---------- Available data ----------

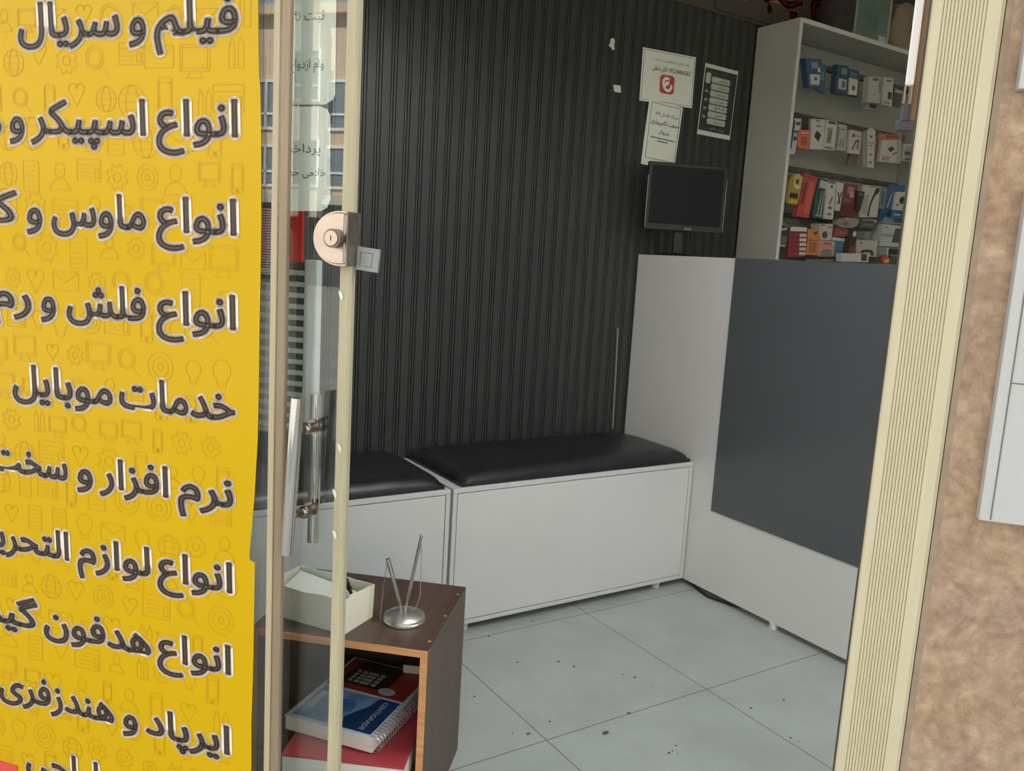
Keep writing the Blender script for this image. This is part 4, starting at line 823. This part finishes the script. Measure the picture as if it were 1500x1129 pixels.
# pen stand with two chained pens
pc = on(592, 909, 2, HT)
ps = thing('pen_stand', 'round chrome pen stand with two chained pens on the walnut cabinet', 'pen stand', (pc.x, pc.y, HT+.0002), 0)
mb = MB(); mb.lathe([(0, 0), (.045, 0), (.0475, .002), (.0475, .006), (.0455, .008), (.047, .010), (.0465, .014), (.038, .0195), (.02, .0235), (0, .0245)], (0, 0, 0), 40); mb.build('base', mat('pewter', (222, 218, 210), .32, .9, var=.08, scale=30), ps, True)
right = R2.copy(); right.z = 0; right.normalize(); fw = Vector((_f.x, _f.y, 0)).normalized()
def pen_at(pa, pb, depth):                 # pen from its socket to its free end
    A = Vector((0, 0, .024))+right*pa; 
    return A, A+pb
mb = MB(); A1 = Vector((0, 0, .022))+right*.001; B1 = A1+right*.031+Vector((0, 0, .184))-fw*.01
mb.cyl(A1, A1+(B1-A1)*.25, .0028, 12, .0042); mb.cyl(A1+(B1-A1)*.25, B1, .0042, 12, .0036); mb.ball(B1, .0038)
mb.build('pen', mat('clear_silver', (166, 164, 162), .22, .75, var=.1, scale=60), ps, True)
A2 = Vector((0, 0, .022))-right*.006; B2 = A2-right*.037+Vector((0, 0, .122))+fw*.004
mb = MB(); mb.cyl(A2, A2+(B2-A2)*.3, .0026, 12, .0042); mb.cyl(A2+(B2-A2)*.3, B2, .0042, 12, .0046); mb.cyl(A2+(B2-A2)*.72, B2, .0056, 12, .0050); mb.build('pen', MATS['clear_silver'], ps, True)
def beads(P, name):
    mb = MB(); 
    for i in range(len(P)-1):
        n = max(1, int((P[i+1]-P[i]).length/.0042))
        for j in range(n): mb.ball(P[i].lerp(P[i+1], j/n), .0016, (1, 1, 1), 6)
    return mb.build(name, MATS['clear_silver'], ps, True)
def sag(a, b, s, n=8): return [a.lerp(b, i/n)-Vector((0, 0, s*4*(i/n)*(1-i/n))) for i in range(n+1)]
e2 = Vector((0, 0, .003))-right*.053-fw*.01
beads([B2-Vector((0, 0, .004)), B2-right*.006-Vector((0, 0, .05)), e2+Vector((0, 0, .012)), e2, Vector((0, 0, .0035))-right*.0485], 'chain')
beads([B1-Vector((0, 0, .006)), B1+right*.002-Vector((0, 0, .07)), Vector((0, 0, .062))+right*.034, Vector((0, 0, .034))+right*.026, Vector((0, 0, .0245))+right*.012], 'chain')

# books in the cabinet
def slab(p, q, r, th, M_): pass
nb_z = .250
c_r, c_l = on(545.6, 1083, 2, nb_z), on(416.7, 1047, 2, nb_z); c_b = on(612, 985, 2, nb_z)
ex = (c_r-c_l); wn = ex.length; ex.normalize(); ey = Vector((-ex.y, ex.x, 0)); ln_ = .30
nb = thing('spiral_notebook', 'thick spiral notebook with blue snowy and red black cover pictures', 'notebook', (c_l.x, c_l.y, .2165), math.atan2(ex.y, ex.x))
mb = MB(); mb.box((.002, .002, .0005), (wn-.002, ln_-.002, .0325)); mb.build('pages', mat('page_block', (214, 206, 196), .8, var=.06, scale=6, stretch=(1, 1, 90)), nb)
MB().box((0, 0, .0327), (wn, ln_, .0340), .0004).build('front_cover', mat('cover_white', (206, 212, 214), .4), nb)
zt = .0341
MB().box((.012, .012, zt), (wn-.012, .150, zt+.0003)).build('blue_picture', mat('ice_blue', (120, 156, 188), .35, var=.5, scale=16), nb)
MB().prism([Vector((wn-.085, .012, zt+.0004)), Vector((wn-.012, .012, zt+.0004)), Vector((wn-.012, .150, zt+.0004)), Vector((wn-.062, .150, zt+.0004)), Vector((wn-.07, .11, zt+.0004)), Vector((wn-.10, .05, zt+.0004))], (0, 0, .0003)).build('navy_panel', mat('navy_print', (38, 62, 100), .35, var=.2, scale=20), nb)
mb = MB(); mb.prism([Vector((.095+.028*math.cos(k*PI/6)*(1+.2*math.sin(3*k)), .09+.03*math.sin(k*PI/6), zt+.0004)) for k in range(12)], (0, 0, .0003)); mb.build('blue_figure', mat('figure_blue', (70, 112, 158), .4, var=.2, scale=30), nb)
mb = MB(); put_text(mb, 'CENTIGRADE', (wn-.047, .138, zt+.0009), (0, -1, 0), (1, 0, 0), .118, h=.012, fa=False); mb.build('lettering', cmat((196, 204, 212)), nb)
MB().box((.018, .055, zt+.0004), (.036, .125, zt+.0007)).build('label', cmat((204, 206, 196)), nb)
MB().box((.006, .158, zt), (wn-.010, ln_-.004, zt+.0003)).build('red_picture', mat('red_cover', (150, 48, 38), .4, var=.35, scale=14), nb)
mb = MB(); mb.box((.03, .180, zt+.0004), (wn-.07, ln_-.006, zt+.0006)); mb.build('black_panel', mat('ink_black', (46, 38, 36), .4, var=.2, scale=20), nb)
mb = MB()
for r in range(4):
    x = .045
    for k_ in range(5): mb.box((x, .190+.0155*r, zt+.0007), (x+.009+.003*((k_*7+r*3) % 3), .190+.0155*r+.011, zt+.0009)); x += .0155
mb.build('cover_text', cmat((176, 166, 150)), nb)
mb = MB(); mb.prism([Vector((wn-.065+.022*math.cos(k*PI/5), .182+.016*math.sin(k*PI/5), zt+.0007)) for k in range(10)], (0, 0, .0003)); mb.build('white_figure', cmat((190, 182, 170)), nb)
mb = MB()
for k_ in range(26):
    y = .008+k_*(ln_-.016)/25; P = [(wn-.006+.019*math.cos(t)+.004, y+.0012*math.sin(t*.5), .0175+.0178*math.sin(t)) for t in [math.radians(-150+300*i/14) for i in range(15)]]
    mb.tube(P, .0011, 5)
mb.build('spiral_wire', mat('wire', (178, 174, 172), .3, .8), nb, True)
# red pad underneath
rp0 = on(412, 1097, 2, .2140)
pw, pl_ = .265, .30
rp_r = math.radians(-38)
pd = thing('red_folder', 'red covered pad with white pages under the spiral notebook', 'book', (.500, 1.592, .1565), rp_r)
mb = MB(); mb.box((.002, .002, .0), (pw-.002, pl_-.002, .0525)); mb.build('pages', mat('pad_pages', (218, 212, 200), .8, var=.08, scale=6, stretch=(1, 1, 90)), pd)
MB().box((0, 0, .0527), (pw, pl_, .0575), .001).build('cover', mat('red_cover_plain', (158, 52, 58), .45, var=.06, scale=8), pd)
# stack at the back
sb = thing('book', 'small white edged book lying on the far end of the spiral notebook', 'book', so+ax*(-.125)+ay*.255+Vector((0, 0, .2512)), SR+.05)
MB().box((0, 0, 0), (.095, .085, .020)).build('pages', mat('grey_pages', (200, 198, 192), .8, var=.06), sb)
MB().box((-.001, -.001, .0202), (.096, .086, .0222)).build('cover', cmat((70, 66, 66)), sb)

# ================================================================== WHITE BOXES ON THE STONE
def wall_plate(name, label, u0, u1, z0, z1, seams):
    t = thing(name, label, 'box', FORG, FROT, 'white metal covers on the stone wall')
    mb = MB(); mb.box((u0, -.014, z0), (u1, .0038, z1), .0015); mb.build('cover', mat('white_enamel', (184, 185, 184), .35, var=.03, scale=7), t)
    for (a, b, c, d) in seams:
        mb = MB(); mb.box((a, -.0150, c), (b, -.0138, d)); mb.build('seam', mat('seam_grey', (110, 108, 104), .7), t)
    return t
wall_plate('meter_box', 'large white metal cover with seams at lower right of stone wall', .982, 1.40, .967, 1.40, [(.995, 1.40, 1.153, 1.1545), (.995, .9965, .97, 1.335), (.995, 1.40, 1.3345, 1.336), (1.17, 1.1715, .97, 1.335)])
wall_plate('meter_box', 'white metal cover at the upper right edge of stone wall', .9555, 1.40, 1.520, 1.95, [(.965, .9662, 1.53, 1.94)])

# ================================================================== LITTER ON THE FLOOR
rr = random.Random(5); mb = MB()
spots = [(841, 976), (818, 969), (930, 992), (956, 1006), (887, 1074), (980, 1103), (990, 1092), (1158, 1081), (1170, 1086), (780, 910), (758, 970), (757, 886), (716, 932), (700, 921), (751, 1074), (774, 1075), (695, 1020), (805, 1057), (912, 988), (1100, 1037), (1148, 1025), (985, 1100), (993, 1104), (921, 1045)]
for px, py in spots:
    c = on(px, py, 2, .0); r = rr.uniform(.0018, .0038)*(1.8 if (px, py) in ((921, 1045), (887, 1074)) else 1)
    mb.ball((c.x, c.y, r*.35), r, (1+rr.random(), 1, .4), 8)
o = mb.build('floor_debris', mat('debris', (84, 84, 72), .9), None); o['kind'] = 'stuff'; tag(o, 'scattered dark crumbs and leaf bits on the tiled floor', 'debris')
# unseen glowing panels added over the front to brighten the interior
for u, dn, lab in ((.75, .66, 'unseen flat fill light added nearest the doorway'), (2.05, .62, 'unseen flat fill light added beside the added window')):
    glow = emit_mat('fill_glow', (1, .99, .98, 1), 13.0 if u < 1 else 7.5)
    t = thing('added_fill_light', lab, 'lamp', FP(u, dn, 2.30), FROT, 'fill lights added to the shop')
    MB().box((-.56, -.15, .0), (.56, .15, .004)).build('diffuser', glow, t)
    mb = MB(); mb.box((-.6, -.19, .0045), (.6, .19, .05), .003)
    mb.box((-.6, -.19, -.035), (-.565, .19, .004)); mb.box((.565, -.19, -.035), (.6, .19, .004)); mb.box((-.564, -.19, -.035), (.564, -.155, .004)); mb.box((-.564, .155, -.035), (.564, .19, .004))
    mb.build('housing', white_edge, t)
    for x in (-.5, .5): MB().cyl((x, 0, .05), (x, 0, .65), .002, 6).build('hanging_wire', steel_dark, t)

----------

Leave out any pictures, please, and quote only the lines from the top of the data through the line that contains "0, .0245))+right*.012], 'chain')".

Keep writing the Blender script for this image. This is part 4, starting at line 823. This part finishes the script. Measure the picture as if it were 1500x1129 pixels.
# pen stand with two chained pens
pc = on(592, 909, 2, HT)
ps = thing('pen_stand', 'round chrome pen stand with two chained pens on the walnut cabinet', 'pen stand', (pc.x, pc.y, HT+.0002), 0)
mb = MB(); mb.lathe([(0, 0), (.045, 0), (.0475, .002), (.0475, .006), (.0455, .008), (.047, .010), (.0465, .014), (.038, .0195), (.02, .0235), (0, .0245)], (0, 0, 0), 40); mb.build('base', mat('pewter', (222, 218, 210), .32, .9, var=.08, scale=30), ps, True)
right = R2.copy(); right.z = 0; right.normalize(); fw = Vector((_f.x, _f.y, 0)).normalized()
def pen_at(pa, pb, depth):                 # pen from its socket to its free end
    A = Vector((0, 0, .024))+right*pa; 
    return A, A+pb
mb = MB(); A1 = Vector((0, 0, .022))+right*.001; B1 = A1+right*.031+Vector((0, 0, .184))-fw*.01
mb.cyl(A1, A1+(B1-A1)*.25, .0028, 12, .0042); mb.cyl(A1+(B1-A1)*.25, B1, .0042, 12, .0036); mb.ball(B1, .0038)
mb.build('pen', mat('clear_silver', (166, 164, 162), .22, .75, var=.1, scale=60), ps, True)
A2 = Vector((0, 0, .022))-right*.006; B2 = A2-right*.037+Vector((0, 0, .122))+fw*.004
mb = MB(); mb.cyl(A2, A2+(B2-A2)*.3, .0026, 12, .0042); mb.cyl(A2+(B2-A2)*.3, B2, .0042, 12, .0046); mb.cyl(A2+(B2-A2)*.72, B2, .0056, 12, .0050); mb.build('pen', MATS['clear_silver'], ps, True)
def beads(P, name):
    mb = MB(); 
    for i in range(len(P)-1):
        n = max(1, int((P[i+1]-P[i]).length/.0042))
        for j in range(n): mb.ball(P[i].lerp(P[i+1], j/n), .0016, (1, 1, 1), 6)
    return mb.build(name, MATS['clear_silver'], ps, True)
def sag(a, b, s, n=8): return [a.lerp(b, i/n)-Vector((0, 0, s*4*(i/n)*(1-i/n))) for i in range(n+1)]
e2 = Vector((0, 0, .003))-right*.053-fw*.01
beads([B2-Vector((0, 0, .004)), B2-right*.006-Vector((0, 0, .05)), e2+Vector((0, 0, .012)), e2, Vector((0, 0, .0035))-right*.0485], 'chain')
beads([B1-Vector((0, 0, .006)), B1+right*.002-Vector((0, 0, .07)), Vector((0, 0, .062))+right*.034, Vector((0, 0, .034))+right*.026, Vector((0, 0, .0245))+right*.012], 'chain')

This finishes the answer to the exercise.